Hace poco tuvo lugar un atropellamiento de tranvía. Se trataba de un joven que había recibido un golpe en el hombro. Aunque no era nada de importancia, inmediatamente se arremolinó la gente a su alrededor, por si acaso había sucedido algo interesante. Sin embargo, lo más sorprendente eran las conversaciones del público. "A mí me atropelló el otro día", dijo un viandante. "Pues la verdad es que a mí me atropelló también hace poco", añadió una señora. "Y a mí por poco el otro día", soltó una viejecita agitando el paraguas. Esto demostraba un raro fenómeno en la villa: si no te atropellaba el tranvía, en Bilbao no eras nadie. De hecho, un chaval que también observaba la escena exclamó, contrariado: "Joer, pues a mí nunca me ha atropellado".

El corro que se formó alrededor del accidentado confirmaba esta curiosa tendencia de la gente a dejarse atropellar para figurar en el libro de honor de atropellados por el tranvía. Claro está que, para conseguir un buen atropello, en toda regla, hay que desafiar la pericia de los conductores, auténticos maestros en el manejo del juego de frenos, que, sin razón aparente, se empeñan en evitar los cuerpos susceptibles de ser atropellados. En otras palabras, es necesario arrojarse decididamente frente al tranvía para pertenecer a ese selecto club de ciudadanos que han mordido el polvo, y vivir para poder contárselo al mismísimo Azkuna.

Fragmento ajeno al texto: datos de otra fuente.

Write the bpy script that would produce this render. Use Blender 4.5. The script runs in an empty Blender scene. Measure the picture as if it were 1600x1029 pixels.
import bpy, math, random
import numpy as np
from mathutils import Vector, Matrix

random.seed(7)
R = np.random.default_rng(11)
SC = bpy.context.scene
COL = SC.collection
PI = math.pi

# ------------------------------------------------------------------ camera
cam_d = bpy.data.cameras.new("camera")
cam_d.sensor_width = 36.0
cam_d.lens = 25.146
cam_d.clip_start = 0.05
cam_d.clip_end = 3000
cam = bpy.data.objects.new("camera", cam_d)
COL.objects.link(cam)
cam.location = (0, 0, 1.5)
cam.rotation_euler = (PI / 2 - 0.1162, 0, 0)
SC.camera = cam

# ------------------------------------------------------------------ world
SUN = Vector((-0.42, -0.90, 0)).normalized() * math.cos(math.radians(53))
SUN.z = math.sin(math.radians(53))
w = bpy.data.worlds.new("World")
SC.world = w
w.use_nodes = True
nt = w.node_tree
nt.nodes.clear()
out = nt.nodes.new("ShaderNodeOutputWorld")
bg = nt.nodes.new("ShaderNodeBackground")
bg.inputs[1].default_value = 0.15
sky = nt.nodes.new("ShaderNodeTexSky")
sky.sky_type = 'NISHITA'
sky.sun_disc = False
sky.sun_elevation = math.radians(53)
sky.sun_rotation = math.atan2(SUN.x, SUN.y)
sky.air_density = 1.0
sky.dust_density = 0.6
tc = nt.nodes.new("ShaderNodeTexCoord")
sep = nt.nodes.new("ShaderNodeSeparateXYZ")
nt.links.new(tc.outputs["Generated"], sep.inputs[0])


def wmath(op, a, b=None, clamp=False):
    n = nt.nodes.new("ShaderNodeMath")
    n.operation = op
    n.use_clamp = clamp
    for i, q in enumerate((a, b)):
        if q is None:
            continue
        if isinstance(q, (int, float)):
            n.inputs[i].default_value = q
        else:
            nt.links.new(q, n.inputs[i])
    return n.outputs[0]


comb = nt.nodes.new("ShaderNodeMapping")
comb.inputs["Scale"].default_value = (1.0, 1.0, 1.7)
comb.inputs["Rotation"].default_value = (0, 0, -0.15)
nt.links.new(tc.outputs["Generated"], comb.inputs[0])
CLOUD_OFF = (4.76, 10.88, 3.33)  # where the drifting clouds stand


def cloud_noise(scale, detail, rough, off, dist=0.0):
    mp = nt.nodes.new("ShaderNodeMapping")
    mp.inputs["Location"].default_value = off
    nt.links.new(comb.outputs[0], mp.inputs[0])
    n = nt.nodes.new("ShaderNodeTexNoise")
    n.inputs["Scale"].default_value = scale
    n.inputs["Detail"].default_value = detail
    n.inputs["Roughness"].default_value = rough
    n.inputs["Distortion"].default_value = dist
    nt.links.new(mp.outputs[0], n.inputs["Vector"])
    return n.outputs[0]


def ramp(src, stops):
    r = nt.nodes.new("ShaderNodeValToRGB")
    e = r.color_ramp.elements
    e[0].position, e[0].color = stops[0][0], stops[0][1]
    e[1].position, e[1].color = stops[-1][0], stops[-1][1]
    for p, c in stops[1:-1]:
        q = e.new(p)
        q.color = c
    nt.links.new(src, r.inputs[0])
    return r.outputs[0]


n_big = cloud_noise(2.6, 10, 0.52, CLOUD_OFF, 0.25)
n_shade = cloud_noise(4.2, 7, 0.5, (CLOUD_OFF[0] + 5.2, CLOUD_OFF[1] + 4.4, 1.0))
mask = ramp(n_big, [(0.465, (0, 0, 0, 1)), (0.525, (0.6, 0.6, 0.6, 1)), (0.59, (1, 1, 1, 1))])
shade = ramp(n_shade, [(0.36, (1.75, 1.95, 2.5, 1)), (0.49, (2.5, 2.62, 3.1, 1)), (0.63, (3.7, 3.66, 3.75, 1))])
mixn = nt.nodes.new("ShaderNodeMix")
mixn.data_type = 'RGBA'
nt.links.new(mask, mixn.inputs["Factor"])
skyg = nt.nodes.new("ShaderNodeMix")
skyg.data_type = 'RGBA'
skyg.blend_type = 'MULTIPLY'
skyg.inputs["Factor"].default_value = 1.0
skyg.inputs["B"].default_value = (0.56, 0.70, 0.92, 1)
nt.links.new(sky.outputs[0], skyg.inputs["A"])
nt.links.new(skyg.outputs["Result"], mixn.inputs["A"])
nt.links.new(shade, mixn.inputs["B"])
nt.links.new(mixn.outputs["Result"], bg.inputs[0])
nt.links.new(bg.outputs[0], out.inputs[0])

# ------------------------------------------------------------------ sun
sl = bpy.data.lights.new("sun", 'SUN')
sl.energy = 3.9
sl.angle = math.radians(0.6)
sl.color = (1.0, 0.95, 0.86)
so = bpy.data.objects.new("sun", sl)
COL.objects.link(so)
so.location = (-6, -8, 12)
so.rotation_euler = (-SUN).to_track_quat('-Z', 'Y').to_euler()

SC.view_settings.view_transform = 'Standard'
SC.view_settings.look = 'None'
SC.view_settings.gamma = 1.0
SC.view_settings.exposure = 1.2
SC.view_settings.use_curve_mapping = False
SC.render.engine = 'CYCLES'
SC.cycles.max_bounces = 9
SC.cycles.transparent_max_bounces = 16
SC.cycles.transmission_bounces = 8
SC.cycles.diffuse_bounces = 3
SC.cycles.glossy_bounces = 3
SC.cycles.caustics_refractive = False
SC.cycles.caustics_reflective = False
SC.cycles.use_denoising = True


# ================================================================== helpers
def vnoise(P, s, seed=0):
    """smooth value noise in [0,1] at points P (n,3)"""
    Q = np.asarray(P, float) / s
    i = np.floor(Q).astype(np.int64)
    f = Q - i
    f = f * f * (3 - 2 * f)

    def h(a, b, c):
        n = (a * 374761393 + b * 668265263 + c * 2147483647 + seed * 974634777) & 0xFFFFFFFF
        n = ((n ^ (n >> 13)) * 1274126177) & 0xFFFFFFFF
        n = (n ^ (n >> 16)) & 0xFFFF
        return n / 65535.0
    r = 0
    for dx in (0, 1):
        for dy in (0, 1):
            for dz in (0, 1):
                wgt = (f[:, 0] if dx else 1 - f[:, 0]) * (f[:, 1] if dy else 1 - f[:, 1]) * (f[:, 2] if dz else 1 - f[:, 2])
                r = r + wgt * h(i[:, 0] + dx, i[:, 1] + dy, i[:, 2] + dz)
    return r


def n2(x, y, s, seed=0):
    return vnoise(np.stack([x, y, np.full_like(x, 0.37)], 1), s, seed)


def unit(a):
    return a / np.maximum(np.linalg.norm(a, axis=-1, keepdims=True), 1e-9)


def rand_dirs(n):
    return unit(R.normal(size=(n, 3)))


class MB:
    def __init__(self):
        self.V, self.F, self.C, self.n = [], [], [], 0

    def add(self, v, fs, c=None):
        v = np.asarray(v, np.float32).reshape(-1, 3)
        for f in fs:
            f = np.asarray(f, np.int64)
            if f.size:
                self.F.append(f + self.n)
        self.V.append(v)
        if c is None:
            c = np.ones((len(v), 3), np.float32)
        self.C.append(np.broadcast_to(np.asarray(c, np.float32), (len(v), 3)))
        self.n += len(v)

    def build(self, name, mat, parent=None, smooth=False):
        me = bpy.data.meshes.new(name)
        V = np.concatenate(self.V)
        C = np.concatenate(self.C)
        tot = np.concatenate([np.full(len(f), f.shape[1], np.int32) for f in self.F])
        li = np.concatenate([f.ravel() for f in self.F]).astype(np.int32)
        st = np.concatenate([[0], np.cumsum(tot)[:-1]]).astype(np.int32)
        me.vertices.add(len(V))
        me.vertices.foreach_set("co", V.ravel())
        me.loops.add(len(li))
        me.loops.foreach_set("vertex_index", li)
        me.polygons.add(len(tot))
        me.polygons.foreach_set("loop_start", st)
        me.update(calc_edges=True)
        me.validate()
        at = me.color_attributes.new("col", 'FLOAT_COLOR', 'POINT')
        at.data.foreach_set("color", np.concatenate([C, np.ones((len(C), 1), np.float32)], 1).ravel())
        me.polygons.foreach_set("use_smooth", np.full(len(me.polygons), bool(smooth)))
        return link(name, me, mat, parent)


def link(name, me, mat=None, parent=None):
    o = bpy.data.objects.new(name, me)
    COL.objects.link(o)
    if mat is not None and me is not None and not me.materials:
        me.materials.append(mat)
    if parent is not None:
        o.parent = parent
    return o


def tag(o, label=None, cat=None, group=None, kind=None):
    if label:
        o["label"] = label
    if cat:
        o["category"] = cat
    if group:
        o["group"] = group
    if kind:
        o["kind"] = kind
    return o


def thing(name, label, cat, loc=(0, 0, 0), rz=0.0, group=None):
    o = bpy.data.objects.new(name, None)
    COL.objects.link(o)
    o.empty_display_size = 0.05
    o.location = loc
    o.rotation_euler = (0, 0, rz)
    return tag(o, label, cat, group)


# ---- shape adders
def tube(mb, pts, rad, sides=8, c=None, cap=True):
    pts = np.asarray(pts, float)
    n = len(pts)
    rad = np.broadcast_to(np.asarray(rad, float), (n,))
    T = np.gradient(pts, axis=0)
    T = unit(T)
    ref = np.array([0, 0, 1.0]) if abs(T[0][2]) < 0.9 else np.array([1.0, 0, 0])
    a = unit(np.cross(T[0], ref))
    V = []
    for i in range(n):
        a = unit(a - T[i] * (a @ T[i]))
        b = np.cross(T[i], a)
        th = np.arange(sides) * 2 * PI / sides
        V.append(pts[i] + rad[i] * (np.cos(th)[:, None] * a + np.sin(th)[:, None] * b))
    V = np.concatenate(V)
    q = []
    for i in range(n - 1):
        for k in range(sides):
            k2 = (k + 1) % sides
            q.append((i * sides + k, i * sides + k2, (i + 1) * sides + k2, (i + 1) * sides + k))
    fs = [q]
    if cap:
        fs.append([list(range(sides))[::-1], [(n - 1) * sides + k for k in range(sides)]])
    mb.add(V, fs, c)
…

Para muchos, haber sido atropellados supone más que un título nobiliario, más que una distinción, más que un pedigrí: es, sin lugar a dudas, la condecoración txirene que le consagra a uno como ciudadano atropellado.

No es raro que todo el mundo conozca a alguien que ya ha sido atropellado, al cual pregunten su opinión sobre la experiencia, deseosos de probar. Muertos de envidia por no haber sido atropellados, muchos ciudadanos se ponen una tualete elegante -del tipo Bilbao toute la vie- y salen a dar un paseo por ahí para ver si hay suerte y pueden ser atropellados esa misma tarde. A menudo regresan a casa decepcionados al no haber conseguido su objetivo, pero al día siguiente vuelven a probar, haciendo gala de una constancia ejemplar. En efecto, no se le puede negar a nadie el derecho a ser atropellado, pero esto plantea constantes problemas, porque, como es lógico, no es posible atropellar democráticamente a todo el mundo, y realizar el servicio de transporte al mismo tiempo.

Consciente de ello, la siempre cívica y responsable ciudadanía ha optado, después del furor inicial, por dejarse atropellar sólo de cuando en cuando -como quien no quiere la cosa- para facilitar la labor de su transporte público. En los círculos de la progresía de Bilbao, ser atropellado más de tres o cuatro veces en la vida está visto como algo de mal gusto, y ya sólo se dejan atropellar quienes han perdido la consideración social, y desean, de alguna forma, atraer de nuevo el interés hacia sus personas.

Al fin y al cabo, el tranvía sigue cumpliendo con su labor en el peculiar entramado de la sociedad bilbaína.